## BEGIN

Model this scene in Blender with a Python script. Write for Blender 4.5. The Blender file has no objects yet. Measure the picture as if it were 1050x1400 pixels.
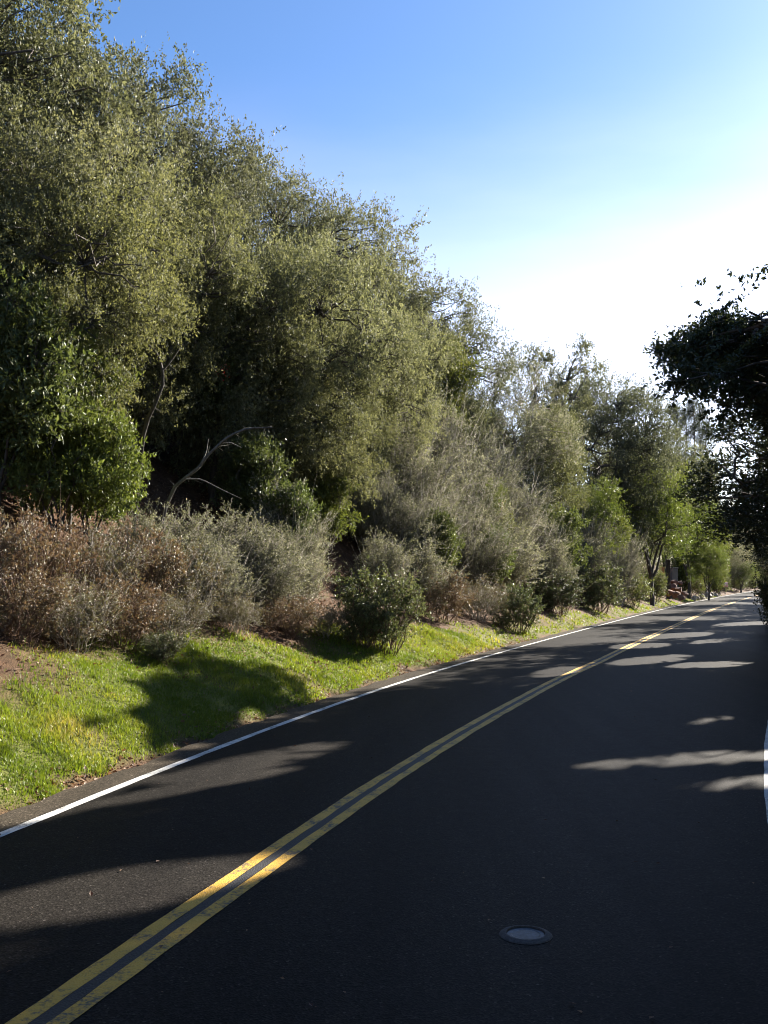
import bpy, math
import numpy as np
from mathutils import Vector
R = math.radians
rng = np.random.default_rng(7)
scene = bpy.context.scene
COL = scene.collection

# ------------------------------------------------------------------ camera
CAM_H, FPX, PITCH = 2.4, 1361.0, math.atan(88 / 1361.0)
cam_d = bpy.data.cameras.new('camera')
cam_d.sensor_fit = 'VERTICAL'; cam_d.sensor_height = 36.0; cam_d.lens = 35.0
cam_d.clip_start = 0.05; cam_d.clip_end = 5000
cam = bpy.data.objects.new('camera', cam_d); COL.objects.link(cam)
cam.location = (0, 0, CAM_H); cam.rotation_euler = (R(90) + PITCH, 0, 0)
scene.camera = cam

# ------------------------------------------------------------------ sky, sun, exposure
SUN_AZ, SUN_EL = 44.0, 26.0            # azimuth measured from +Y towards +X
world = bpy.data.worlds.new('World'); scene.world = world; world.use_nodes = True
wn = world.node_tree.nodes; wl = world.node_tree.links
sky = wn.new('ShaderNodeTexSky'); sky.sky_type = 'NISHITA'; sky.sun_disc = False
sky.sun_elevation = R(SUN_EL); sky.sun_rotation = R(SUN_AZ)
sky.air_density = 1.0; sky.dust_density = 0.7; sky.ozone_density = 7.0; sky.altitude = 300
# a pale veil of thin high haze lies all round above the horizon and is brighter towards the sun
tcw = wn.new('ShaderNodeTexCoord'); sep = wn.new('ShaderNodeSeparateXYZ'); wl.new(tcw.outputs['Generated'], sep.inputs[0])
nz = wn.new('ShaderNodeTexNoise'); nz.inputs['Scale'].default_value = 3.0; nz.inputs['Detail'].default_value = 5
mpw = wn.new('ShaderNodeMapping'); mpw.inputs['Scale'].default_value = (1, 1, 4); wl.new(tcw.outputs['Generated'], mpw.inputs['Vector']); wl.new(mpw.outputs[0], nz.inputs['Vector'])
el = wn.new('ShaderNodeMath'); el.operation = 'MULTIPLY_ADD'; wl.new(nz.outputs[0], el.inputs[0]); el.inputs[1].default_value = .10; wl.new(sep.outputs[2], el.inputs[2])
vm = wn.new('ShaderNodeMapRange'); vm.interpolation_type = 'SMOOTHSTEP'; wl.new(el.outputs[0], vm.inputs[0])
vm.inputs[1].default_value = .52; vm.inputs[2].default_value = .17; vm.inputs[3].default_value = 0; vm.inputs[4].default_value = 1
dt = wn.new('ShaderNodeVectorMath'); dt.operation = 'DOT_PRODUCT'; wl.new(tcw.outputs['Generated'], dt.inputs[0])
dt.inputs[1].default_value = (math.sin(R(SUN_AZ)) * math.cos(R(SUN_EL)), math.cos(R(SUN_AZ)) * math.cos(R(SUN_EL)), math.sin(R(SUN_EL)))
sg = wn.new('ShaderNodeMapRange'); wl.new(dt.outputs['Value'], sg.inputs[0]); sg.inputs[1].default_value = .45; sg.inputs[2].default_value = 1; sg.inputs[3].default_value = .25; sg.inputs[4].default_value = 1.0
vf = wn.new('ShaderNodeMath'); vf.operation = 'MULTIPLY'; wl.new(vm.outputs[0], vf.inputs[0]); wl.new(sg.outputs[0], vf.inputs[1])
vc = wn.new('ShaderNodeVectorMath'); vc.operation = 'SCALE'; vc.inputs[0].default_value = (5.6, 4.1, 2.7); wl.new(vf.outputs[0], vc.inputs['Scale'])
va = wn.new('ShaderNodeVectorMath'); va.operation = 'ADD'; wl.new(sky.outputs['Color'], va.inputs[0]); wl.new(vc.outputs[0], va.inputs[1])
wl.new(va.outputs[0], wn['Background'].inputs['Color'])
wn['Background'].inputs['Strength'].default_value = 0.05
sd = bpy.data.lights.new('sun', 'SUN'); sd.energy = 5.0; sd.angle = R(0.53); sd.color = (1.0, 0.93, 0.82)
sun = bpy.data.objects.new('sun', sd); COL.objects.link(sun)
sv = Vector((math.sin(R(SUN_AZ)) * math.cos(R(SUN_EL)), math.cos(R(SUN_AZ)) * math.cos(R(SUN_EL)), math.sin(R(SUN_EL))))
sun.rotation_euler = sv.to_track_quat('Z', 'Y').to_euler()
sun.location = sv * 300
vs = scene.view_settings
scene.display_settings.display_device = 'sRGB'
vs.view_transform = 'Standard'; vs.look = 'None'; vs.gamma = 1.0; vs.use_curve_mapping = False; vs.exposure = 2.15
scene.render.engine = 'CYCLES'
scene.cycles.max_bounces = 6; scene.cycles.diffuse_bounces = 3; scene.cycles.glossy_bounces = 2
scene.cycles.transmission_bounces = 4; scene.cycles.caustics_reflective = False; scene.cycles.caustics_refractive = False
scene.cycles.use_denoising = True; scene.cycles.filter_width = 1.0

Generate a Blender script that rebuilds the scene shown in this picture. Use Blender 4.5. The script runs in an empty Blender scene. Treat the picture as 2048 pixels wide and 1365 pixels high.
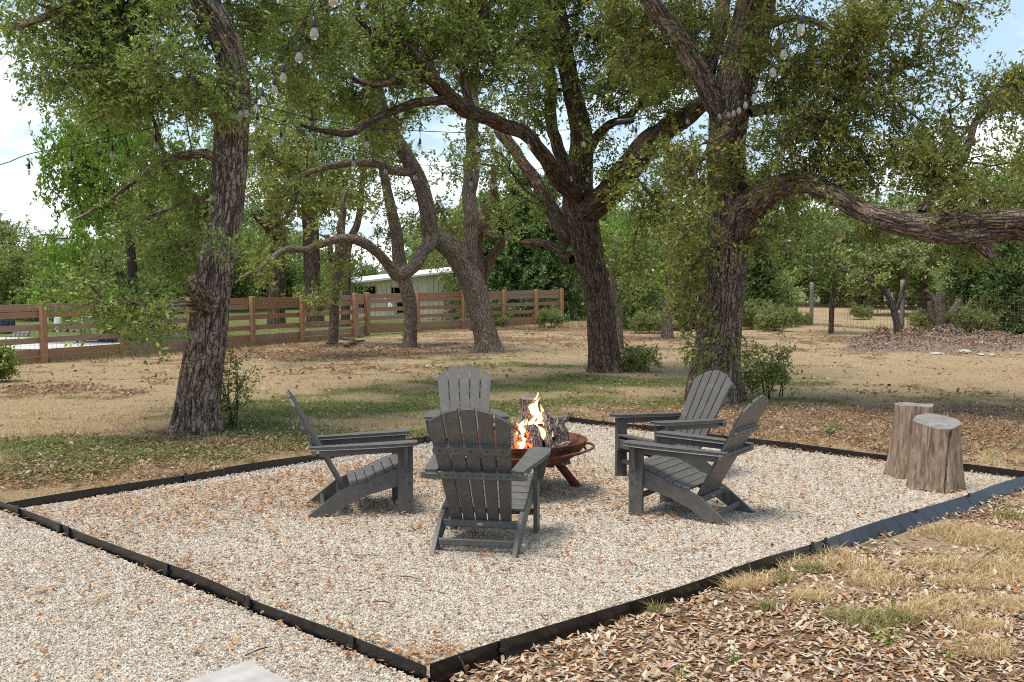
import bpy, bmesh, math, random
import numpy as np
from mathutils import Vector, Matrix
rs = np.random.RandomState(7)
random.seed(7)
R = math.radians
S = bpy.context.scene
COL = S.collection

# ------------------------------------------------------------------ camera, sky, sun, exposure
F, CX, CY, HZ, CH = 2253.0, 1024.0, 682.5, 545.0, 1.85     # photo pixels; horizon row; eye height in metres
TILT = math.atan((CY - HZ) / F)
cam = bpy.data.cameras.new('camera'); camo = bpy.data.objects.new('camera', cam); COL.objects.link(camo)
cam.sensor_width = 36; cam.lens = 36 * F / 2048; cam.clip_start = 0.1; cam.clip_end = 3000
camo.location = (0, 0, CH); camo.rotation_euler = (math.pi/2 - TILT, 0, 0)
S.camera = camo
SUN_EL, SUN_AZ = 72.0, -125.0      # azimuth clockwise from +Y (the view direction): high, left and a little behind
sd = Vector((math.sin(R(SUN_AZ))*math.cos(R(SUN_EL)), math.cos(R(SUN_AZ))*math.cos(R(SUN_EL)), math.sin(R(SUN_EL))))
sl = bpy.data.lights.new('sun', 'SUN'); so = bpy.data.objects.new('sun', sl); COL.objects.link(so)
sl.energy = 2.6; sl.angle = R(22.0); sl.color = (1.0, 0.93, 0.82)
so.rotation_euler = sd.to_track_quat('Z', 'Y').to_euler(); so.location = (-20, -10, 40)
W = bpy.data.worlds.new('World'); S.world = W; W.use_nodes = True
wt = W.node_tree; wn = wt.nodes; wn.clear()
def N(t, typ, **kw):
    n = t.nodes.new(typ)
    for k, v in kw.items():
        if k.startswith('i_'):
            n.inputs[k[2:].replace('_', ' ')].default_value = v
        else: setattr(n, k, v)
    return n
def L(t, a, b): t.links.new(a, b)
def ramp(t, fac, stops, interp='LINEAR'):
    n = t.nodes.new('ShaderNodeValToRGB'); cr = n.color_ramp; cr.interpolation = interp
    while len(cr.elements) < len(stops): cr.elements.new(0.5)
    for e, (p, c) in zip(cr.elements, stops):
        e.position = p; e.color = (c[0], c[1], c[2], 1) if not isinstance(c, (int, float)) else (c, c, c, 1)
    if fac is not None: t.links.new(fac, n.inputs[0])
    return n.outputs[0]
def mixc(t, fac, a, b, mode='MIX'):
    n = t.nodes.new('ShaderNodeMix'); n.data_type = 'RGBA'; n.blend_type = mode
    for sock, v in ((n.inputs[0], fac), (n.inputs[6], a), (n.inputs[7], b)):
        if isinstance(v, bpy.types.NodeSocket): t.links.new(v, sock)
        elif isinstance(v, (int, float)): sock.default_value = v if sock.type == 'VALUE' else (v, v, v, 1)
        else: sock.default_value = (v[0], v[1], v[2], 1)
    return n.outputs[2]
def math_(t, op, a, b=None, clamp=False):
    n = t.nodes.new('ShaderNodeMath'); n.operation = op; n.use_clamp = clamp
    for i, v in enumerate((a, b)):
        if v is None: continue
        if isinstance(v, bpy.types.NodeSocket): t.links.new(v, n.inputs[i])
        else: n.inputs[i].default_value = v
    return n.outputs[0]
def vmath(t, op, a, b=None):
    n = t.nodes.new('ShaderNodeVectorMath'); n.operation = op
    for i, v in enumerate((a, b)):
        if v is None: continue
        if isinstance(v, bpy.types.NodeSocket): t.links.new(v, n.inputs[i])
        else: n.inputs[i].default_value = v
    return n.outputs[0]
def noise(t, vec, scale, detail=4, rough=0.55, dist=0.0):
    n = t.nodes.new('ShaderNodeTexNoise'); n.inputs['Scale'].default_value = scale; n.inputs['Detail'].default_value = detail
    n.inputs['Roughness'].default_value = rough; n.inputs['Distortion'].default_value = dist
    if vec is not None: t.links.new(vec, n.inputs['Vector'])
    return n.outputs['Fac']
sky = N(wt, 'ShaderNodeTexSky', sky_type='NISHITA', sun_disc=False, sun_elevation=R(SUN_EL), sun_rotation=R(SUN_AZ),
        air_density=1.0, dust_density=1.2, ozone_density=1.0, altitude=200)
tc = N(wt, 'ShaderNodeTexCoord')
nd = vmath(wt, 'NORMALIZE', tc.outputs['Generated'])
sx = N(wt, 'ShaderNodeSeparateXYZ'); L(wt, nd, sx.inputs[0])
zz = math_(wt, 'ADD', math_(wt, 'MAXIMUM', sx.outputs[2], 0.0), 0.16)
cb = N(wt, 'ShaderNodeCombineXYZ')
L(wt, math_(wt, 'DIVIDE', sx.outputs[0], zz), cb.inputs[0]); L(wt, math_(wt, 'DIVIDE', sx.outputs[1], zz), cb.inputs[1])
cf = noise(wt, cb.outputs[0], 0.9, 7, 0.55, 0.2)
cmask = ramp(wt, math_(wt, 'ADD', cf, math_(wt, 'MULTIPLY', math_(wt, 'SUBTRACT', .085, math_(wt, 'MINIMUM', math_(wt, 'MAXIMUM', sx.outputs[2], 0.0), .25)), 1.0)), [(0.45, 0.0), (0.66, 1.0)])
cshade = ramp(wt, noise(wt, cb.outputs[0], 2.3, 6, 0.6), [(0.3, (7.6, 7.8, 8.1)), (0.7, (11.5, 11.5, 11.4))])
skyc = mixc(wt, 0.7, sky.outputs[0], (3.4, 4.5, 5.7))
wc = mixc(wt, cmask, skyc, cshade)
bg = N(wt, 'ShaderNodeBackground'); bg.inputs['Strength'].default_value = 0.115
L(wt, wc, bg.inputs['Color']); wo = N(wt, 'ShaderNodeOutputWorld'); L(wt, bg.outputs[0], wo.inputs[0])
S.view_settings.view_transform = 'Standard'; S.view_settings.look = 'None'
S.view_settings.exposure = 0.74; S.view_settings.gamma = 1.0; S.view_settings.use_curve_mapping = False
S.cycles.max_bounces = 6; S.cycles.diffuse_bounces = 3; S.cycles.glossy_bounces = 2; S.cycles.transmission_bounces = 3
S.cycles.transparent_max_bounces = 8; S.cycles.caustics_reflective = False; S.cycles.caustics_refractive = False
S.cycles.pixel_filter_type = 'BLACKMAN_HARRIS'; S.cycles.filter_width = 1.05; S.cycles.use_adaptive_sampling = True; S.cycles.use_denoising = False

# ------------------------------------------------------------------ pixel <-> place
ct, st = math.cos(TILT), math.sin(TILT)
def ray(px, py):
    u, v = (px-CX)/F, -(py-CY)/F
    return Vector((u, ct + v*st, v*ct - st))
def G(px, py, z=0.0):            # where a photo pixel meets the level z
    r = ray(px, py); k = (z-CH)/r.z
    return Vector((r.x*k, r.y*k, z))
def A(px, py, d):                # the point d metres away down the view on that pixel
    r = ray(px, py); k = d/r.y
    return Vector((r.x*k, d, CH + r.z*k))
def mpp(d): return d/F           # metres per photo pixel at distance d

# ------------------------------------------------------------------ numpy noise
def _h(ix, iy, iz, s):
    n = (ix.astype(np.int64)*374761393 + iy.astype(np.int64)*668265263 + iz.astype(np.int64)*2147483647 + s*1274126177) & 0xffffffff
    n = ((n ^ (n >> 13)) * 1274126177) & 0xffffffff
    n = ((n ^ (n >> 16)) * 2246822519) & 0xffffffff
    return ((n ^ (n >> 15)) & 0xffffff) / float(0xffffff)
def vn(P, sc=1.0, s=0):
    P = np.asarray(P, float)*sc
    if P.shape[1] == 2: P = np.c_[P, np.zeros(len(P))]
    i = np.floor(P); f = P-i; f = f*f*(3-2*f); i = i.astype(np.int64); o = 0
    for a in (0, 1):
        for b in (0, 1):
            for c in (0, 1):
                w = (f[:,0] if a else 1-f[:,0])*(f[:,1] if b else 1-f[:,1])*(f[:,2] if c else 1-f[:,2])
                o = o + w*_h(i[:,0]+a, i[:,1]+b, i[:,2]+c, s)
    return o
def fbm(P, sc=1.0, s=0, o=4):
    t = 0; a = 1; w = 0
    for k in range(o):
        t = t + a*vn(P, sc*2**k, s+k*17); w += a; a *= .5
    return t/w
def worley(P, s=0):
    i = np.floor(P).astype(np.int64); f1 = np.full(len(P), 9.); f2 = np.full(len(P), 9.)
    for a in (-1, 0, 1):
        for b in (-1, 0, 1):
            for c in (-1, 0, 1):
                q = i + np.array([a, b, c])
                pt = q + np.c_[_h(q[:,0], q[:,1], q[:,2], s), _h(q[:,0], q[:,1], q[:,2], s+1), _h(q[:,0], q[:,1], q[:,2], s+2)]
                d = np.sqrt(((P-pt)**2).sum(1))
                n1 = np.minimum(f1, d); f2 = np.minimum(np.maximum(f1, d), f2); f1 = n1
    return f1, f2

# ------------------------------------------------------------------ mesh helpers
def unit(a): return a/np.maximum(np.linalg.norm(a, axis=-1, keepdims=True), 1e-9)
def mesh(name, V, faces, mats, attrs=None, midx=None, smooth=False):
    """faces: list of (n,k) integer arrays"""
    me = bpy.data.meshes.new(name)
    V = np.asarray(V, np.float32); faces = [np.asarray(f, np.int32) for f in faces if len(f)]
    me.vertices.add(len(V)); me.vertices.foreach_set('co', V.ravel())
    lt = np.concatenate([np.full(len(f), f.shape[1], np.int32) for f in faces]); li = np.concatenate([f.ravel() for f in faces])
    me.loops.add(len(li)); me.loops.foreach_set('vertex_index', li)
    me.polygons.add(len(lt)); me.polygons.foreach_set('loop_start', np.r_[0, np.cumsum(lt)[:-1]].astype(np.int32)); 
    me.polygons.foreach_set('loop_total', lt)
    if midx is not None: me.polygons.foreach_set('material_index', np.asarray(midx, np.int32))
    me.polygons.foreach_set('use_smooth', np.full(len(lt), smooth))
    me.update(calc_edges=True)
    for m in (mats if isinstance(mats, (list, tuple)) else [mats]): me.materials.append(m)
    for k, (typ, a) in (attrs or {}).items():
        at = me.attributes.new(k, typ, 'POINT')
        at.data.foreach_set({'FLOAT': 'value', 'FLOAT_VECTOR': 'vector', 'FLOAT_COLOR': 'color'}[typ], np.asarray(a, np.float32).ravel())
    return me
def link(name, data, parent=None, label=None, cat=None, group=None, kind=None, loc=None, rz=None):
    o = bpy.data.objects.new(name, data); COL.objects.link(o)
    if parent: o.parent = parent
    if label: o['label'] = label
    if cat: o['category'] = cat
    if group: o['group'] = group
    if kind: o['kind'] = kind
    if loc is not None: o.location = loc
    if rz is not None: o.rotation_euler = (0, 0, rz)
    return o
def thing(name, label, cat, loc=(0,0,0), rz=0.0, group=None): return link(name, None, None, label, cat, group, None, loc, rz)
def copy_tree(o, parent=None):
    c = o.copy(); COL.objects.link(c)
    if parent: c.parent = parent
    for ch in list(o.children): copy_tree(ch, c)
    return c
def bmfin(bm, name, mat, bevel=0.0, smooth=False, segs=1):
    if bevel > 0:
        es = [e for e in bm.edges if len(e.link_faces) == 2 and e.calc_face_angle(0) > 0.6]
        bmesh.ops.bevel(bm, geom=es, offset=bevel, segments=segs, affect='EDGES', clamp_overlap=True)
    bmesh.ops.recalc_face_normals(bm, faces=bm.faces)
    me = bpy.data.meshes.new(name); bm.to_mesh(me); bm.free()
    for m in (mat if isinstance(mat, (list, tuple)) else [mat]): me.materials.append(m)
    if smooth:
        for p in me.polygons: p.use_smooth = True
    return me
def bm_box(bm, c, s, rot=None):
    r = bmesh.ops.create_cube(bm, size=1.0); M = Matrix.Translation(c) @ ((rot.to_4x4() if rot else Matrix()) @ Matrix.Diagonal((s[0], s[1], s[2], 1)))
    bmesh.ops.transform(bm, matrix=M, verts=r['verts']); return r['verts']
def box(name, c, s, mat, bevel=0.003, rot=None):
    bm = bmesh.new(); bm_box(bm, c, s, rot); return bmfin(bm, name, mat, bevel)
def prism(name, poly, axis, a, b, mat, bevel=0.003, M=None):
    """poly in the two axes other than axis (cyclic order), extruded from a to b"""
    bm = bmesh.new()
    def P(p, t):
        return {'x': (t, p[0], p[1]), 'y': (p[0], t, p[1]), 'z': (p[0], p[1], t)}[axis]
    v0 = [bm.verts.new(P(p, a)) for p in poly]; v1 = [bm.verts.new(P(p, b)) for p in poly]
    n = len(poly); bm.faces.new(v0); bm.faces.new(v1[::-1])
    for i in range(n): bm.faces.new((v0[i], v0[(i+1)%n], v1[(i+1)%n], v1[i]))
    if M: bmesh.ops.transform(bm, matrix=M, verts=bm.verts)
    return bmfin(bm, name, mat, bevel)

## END

Exactly the lines starting at the line containing "Generate a Blender" and ending at the line containing "COL = S.collection" should be transcribed, both included; omit the pictures.

Generate a Blender script that rebuilds the scene shown in this picture. Use Blender 4.5. The script runs in an empty Blender scene. Treat the picture as 2048 pixels wide and 1365 pixels high.
import bpy, bmesh, math, random
import numpy as np
from mathutils import Vector, Matrix
rs = np.random.RandomState(7)
random.seed(7)
R = math.radians
S = bpy.context.scene
COL = S.collection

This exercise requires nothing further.